Required task. Set the listing down again in full, word for word, with the pictures left out.

════════════════════

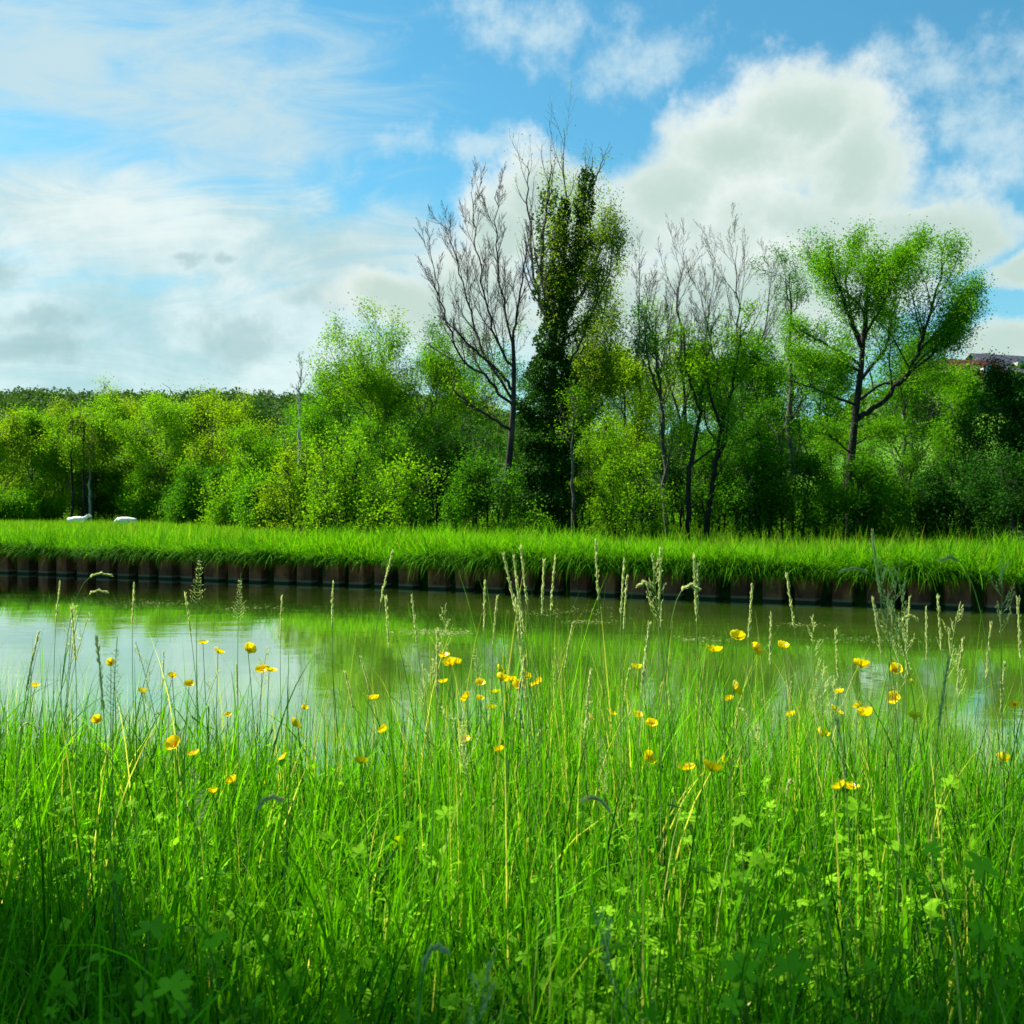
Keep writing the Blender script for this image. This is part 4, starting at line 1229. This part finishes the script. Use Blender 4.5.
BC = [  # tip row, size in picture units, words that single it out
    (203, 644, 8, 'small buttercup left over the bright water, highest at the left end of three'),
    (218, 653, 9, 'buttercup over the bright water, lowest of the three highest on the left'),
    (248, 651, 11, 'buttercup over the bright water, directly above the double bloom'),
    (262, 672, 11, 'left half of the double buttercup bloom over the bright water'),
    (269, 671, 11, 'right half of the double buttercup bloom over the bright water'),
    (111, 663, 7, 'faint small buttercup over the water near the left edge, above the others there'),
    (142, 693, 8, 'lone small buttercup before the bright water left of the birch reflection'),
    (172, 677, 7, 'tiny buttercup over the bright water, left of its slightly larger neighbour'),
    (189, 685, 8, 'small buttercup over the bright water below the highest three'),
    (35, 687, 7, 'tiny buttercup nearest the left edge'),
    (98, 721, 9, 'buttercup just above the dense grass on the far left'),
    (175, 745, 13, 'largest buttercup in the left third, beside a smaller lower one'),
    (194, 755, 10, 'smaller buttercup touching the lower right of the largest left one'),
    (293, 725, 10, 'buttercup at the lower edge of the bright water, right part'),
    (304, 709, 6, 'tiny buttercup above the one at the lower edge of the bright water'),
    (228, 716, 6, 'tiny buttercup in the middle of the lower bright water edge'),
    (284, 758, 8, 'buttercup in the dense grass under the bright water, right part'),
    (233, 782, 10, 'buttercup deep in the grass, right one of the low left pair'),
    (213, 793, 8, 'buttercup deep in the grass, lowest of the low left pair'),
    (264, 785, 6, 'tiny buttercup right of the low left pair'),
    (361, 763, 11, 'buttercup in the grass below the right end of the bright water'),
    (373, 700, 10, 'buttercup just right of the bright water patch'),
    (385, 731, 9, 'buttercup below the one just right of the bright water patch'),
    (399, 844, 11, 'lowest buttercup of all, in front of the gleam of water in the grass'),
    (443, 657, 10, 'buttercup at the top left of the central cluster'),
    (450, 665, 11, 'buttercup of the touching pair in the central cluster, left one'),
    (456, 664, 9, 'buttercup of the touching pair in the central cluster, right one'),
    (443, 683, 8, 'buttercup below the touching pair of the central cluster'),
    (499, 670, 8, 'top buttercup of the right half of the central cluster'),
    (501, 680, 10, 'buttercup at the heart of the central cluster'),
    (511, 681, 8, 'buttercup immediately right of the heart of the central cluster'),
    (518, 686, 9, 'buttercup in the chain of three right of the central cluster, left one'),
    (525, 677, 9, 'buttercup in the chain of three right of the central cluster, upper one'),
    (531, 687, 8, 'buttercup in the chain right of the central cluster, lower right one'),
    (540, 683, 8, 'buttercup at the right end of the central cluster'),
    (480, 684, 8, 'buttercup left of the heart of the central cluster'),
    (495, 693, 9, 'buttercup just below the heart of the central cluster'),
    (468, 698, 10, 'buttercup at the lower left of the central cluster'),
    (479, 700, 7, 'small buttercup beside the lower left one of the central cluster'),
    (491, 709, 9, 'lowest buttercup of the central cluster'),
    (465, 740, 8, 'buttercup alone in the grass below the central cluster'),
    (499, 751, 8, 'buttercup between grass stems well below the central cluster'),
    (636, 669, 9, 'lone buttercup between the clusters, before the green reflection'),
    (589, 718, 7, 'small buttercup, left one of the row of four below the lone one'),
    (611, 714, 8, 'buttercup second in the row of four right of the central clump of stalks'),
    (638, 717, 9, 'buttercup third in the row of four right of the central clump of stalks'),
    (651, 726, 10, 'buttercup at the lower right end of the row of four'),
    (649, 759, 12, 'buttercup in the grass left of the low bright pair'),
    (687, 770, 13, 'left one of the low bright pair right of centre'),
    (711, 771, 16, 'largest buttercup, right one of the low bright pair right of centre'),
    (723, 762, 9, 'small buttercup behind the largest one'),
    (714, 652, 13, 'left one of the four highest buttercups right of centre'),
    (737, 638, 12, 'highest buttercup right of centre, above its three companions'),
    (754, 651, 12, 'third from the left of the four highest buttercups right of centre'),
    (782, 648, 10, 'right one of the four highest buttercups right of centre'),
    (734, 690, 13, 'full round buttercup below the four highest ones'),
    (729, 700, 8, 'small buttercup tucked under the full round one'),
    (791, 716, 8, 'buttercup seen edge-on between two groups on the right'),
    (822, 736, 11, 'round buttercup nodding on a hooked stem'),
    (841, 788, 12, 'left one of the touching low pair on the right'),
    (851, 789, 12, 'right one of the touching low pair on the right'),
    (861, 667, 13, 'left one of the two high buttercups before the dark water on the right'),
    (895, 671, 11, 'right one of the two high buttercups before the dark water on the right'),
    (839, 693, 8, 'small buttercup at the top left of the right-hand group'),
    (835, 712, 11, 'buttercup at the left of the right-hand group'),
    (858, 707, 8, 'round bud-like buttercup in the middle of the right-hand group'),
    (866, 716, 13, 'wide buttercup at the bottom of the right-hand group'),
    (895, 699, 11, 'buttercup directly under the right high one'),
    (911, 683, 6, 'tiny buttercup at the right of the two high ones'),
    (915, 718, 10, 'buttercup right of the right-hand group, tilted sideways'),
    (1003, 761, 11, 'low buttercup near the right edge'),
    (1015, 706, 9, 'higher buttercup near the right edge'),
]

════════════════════

Solution for this task.
Keep writing the Blender script for this image. This is part 4, starting at line 1229. This part finishes the script. Use Blender 4.5.
BC = [  # tip row, size in picture units, words that single it out
    (203, 644, 8, 'small buttercup left over the bright water, highest at the left end of three'),
    (218, 653, 9, 'buttercup over the bright water, lowest of the three highest on the left'),
    (248, 651, 11, 'buttercup over the bright water, directly above the double bloom'),
    (262, 672, 11, 'left half of the double buttercup bloom over the bright water'),
    (269, 671, 11, 'right half of the double buttercup bloom over the bright water'),
    (111, 663, 7, 'faint small buttercup over the water near the left edge, above the others there'),
    (142, 693, 8, 'lone small buttercup before the bright water left of the birch reflection'),
    (172, 677, 7, 'tiny buttercup over the bright water, left of its slightly larger neighbour'),
    (189, 685, 8, 'small buttercup over the bright water below the highest three'),
    (35, 687, 7, 'tiny buttercup nearest the left edge'),
    (98, 721, 9, 'buttercup just above the dense grass on the far left'),
    (175, 745, 13, 'largest buttercup in the left third, beside a smaller lower one'),
    (194, 755, 10, 'smaller buttercup touching the lower right of the largest left one'),
    (293, 725, 10, 'buttercup at the lower edge of the bright water, right part'),
    (304, 709, 6, 'tiny buttercup above the one at the lower edge of the bright water'),
    (228, 716, 6, 'tiny buttercup in the middle of the lower bright water edge'),
    (284, 758, 8, 'buttercup in the dense grass under the bright water, right part'),
    (233, 782, 10, 'buttercup deep in the grass, right one of the low left pair'),
    (213, 793, 8, 'buttercup deep in the grass, lowest of the low left pair'),
    (264, 785, 6, 'tiny buttercup right of the low left pair'),
    (361, 763, 11, 'buttercup in the grass below the right end of the bright water'),
    (373, 700, 10, 'buttercup just right of the bright water patch'),
    (385, 731, 9, 'buttercup below the one just right of the bright water patch'),
    (399, 844, 11, 'lowest buttercup of all, in front of the gleam of water in the grass'),
    (443, 657, 10, 'buttercup at the top left of the central cluster'),
    (450, 665, 11, 'buttercup of the touching pair in the central cluster, left one'),
    (456, 664, 9, 'buttercup of the touching pair in the central cluster, right one'),
    (443, 683, 8, 'buttercup below the touching pair of the central cluster'),
    (499, 670, 8, 'top buttercup of the right half of the central cluster'),
    (501, 680, 10, 'buttercup at the heart of the central cluster'),
    (511, 681, 8, 'buttercup immediately right of the heart of the central cluster'),
    (518, 686, 9, 'buttercup in the chain of three right of the central cluster, left one'),
    (525, 677, 9, 'buttercup in the chain of three right of the central cluster, upper one'),
    (531, 687, 8, 'buttercup in the chain right of the central cluster, lower right one'),
    (540, 683, 8, 'buttercup at the right end of the central cluster'),
    (480, 684, 8, 'buttercup left of the heart of the central cluster'),
    (495, 693, 9, 'buttercup just below the heart of the central cluster'),
    (468, 698, 10, 'buttercup at the lower left of the central cluster'),
    (479, 700, 7, 'small buttercup beside the lower left one of the central cluster'),
    (491, 709, 9, 'lowest buttercup of the central cluster'),
    (465, 740, 8, 'buttercup alone in the grass below the central cluster'),
    (499, 751, 8, 'buttercup between grass stems well below the central cluster'),
    (636, 669, 9, 'lone buttercup between the clusters, before the green reflection'),
    (589, 718, 7, 'small buttercup, left one of the row of four below the lone one'),
    (611, 714, 8, 'buttercup second in the row of four right of the central clump of stalks'),
    (638, 717, 9, 'buttercup third in the row of four right of the central clump of stalks'),
    (651, 726, 10, 'buttercup at the lower right end of the row of four'),
    (649, 759, 12, 'buttercup in the grass left of the low bright pair'),
    (687, 770, 13, 'left one of the low bright pair right of centre'),
    (711, 771, 16, 'largest buttercup, right one of the low bright pair right of centre'),
    (723, 762, 9, 'small buttercup behind the largest one'),
    (714, 652, 13, 'left one of the four highest buttercups right of centre'),
    (737, 638, 12, 'highest buttercup right of centre, above its three companions'),
    (754, 651, 12, 'third from the left of the four highest buttercups right of centre'),
    (782, 648, 10, 'right one of the four highest buttercups right of centre'),
    (734, 690, 13, 'full round buttercup below the four highest ones'),
    (729, 700, 8, 'small buttercup tucked under the full round one'),
    (791, 716, 8, 'buttercup seen edge-on between two groups on the right'),
    (822, 736, 11, 'round buttercup nodding on a hooked stem'),
    (841, 788, 12, 'left one of the touching low pair on the right'),
    (851, 789, 12, 'right one of the touching low pair on the right'),
    (861, 667, 13, 'left one of the two high buttercups before the dark water on the right'),
    (895, 671, 11, 'right one of the two high buttercups before the dark water on the right'),
    (839, 693, 8, 'small buttercup at the top left of the right-hand group'),
    (835, 712, 11, 'buttercup at the left of the right-hand group'),
    (858, 707, 8, 'round bud-like buttercup in the middle of the right-hand group'),
    (866, 716, 13, 'wide buttercup at the bottom of the right-hand group'),
    (895, 699, 11, 'buttercup directly under the right high one'),
    (911, 683, 6, 'tiny buttercup at the right of the two high ones'),
    (915, 718, 10, 'buttercup right of the right-hand group, tilted sideways'),
    (1003, 761, 11, 'low buttercup near the right edge'),
    (1015, 706, 9, 'higher buttercup near the right edge'),
]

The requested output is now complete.